When I find clients who are trapped in the projection of a pattern of an inner child or wounded child pain, I try to teach them that the only way they can ever heal and stop repeating the pattern in their relationships is to develop a real self.  Not a false self a la Winnicott, but a real self.  Call it a “part” if you want to, but by this, I mean a grown-up strong capable self that is self-aware and self-approving.  What you must do is learn to listen to all your inner voices and figure out how you can use your personal skill repertoire to reach the goals you have in life.  You cannot cry for your mommy to come and fix it.  If it is going to be fixed, YOU have to be the one to do it!

This means you must give up one of our favorite childhood maxims: “It’s not fair!!!”
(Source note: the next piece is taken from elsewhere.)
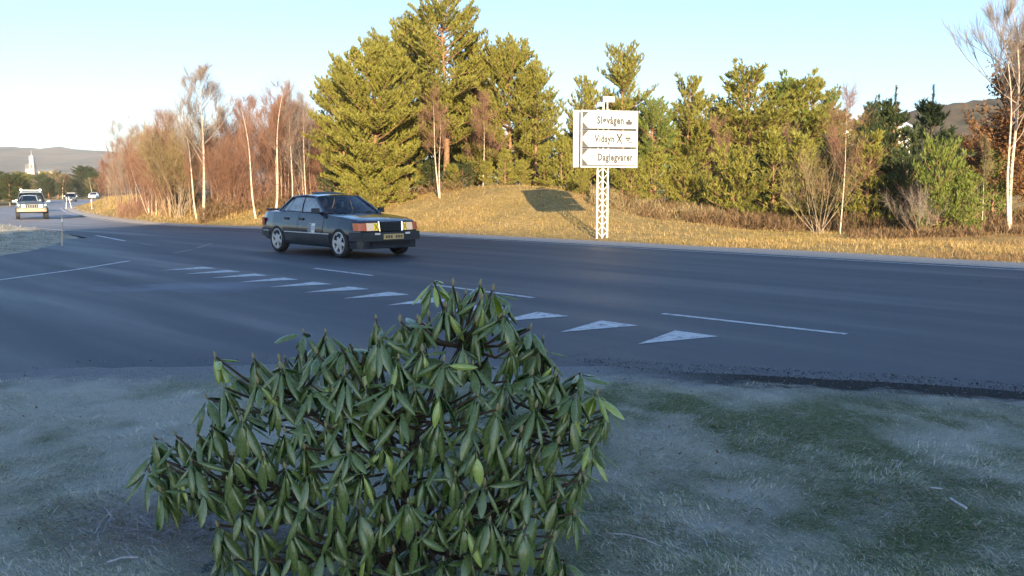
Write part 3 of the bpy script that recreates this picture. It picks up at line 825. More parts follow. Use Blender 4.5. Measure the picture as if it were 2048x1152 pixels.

There is no such thing as fair.   Fair is not a concept that exists in the real world.  It is entirely a fantasy projection of very young children.  Yet, I hear adults in pain use this phrase constantly.  Life is not fair.  It never has been, it never will be.  As Albert Ellis says, “Why shouldn’t it happen to you?”  Life is not going to be fair, but it is going to happen. You can build an adult self that believes in itself, that has the ability to test reality and to behave according to its chosen and self-authored script, or you can allow the automated childhood scripts of your “parts” to self-implement. You can develop an adult that will “nurture and protect” the wounded childhood parts of yourself.  You can develop positive self-esteem based on real capability and not false praise by magical others.  And, you can choose a proactive approach to life.

If you do not choose to do these things, you will be trapped in a universal childhood of the wounded inner child and repeat your relationship failures over and over as you seek to merge with your childhood object.  If you choose to keep your wounded inner child, you will always be a victim.  Grow up, put on your big boy pants. Challenge life with reality testing and positive self-esteem which is real and objective.  Give up your False -Self-projection and paddle on down the stream of life.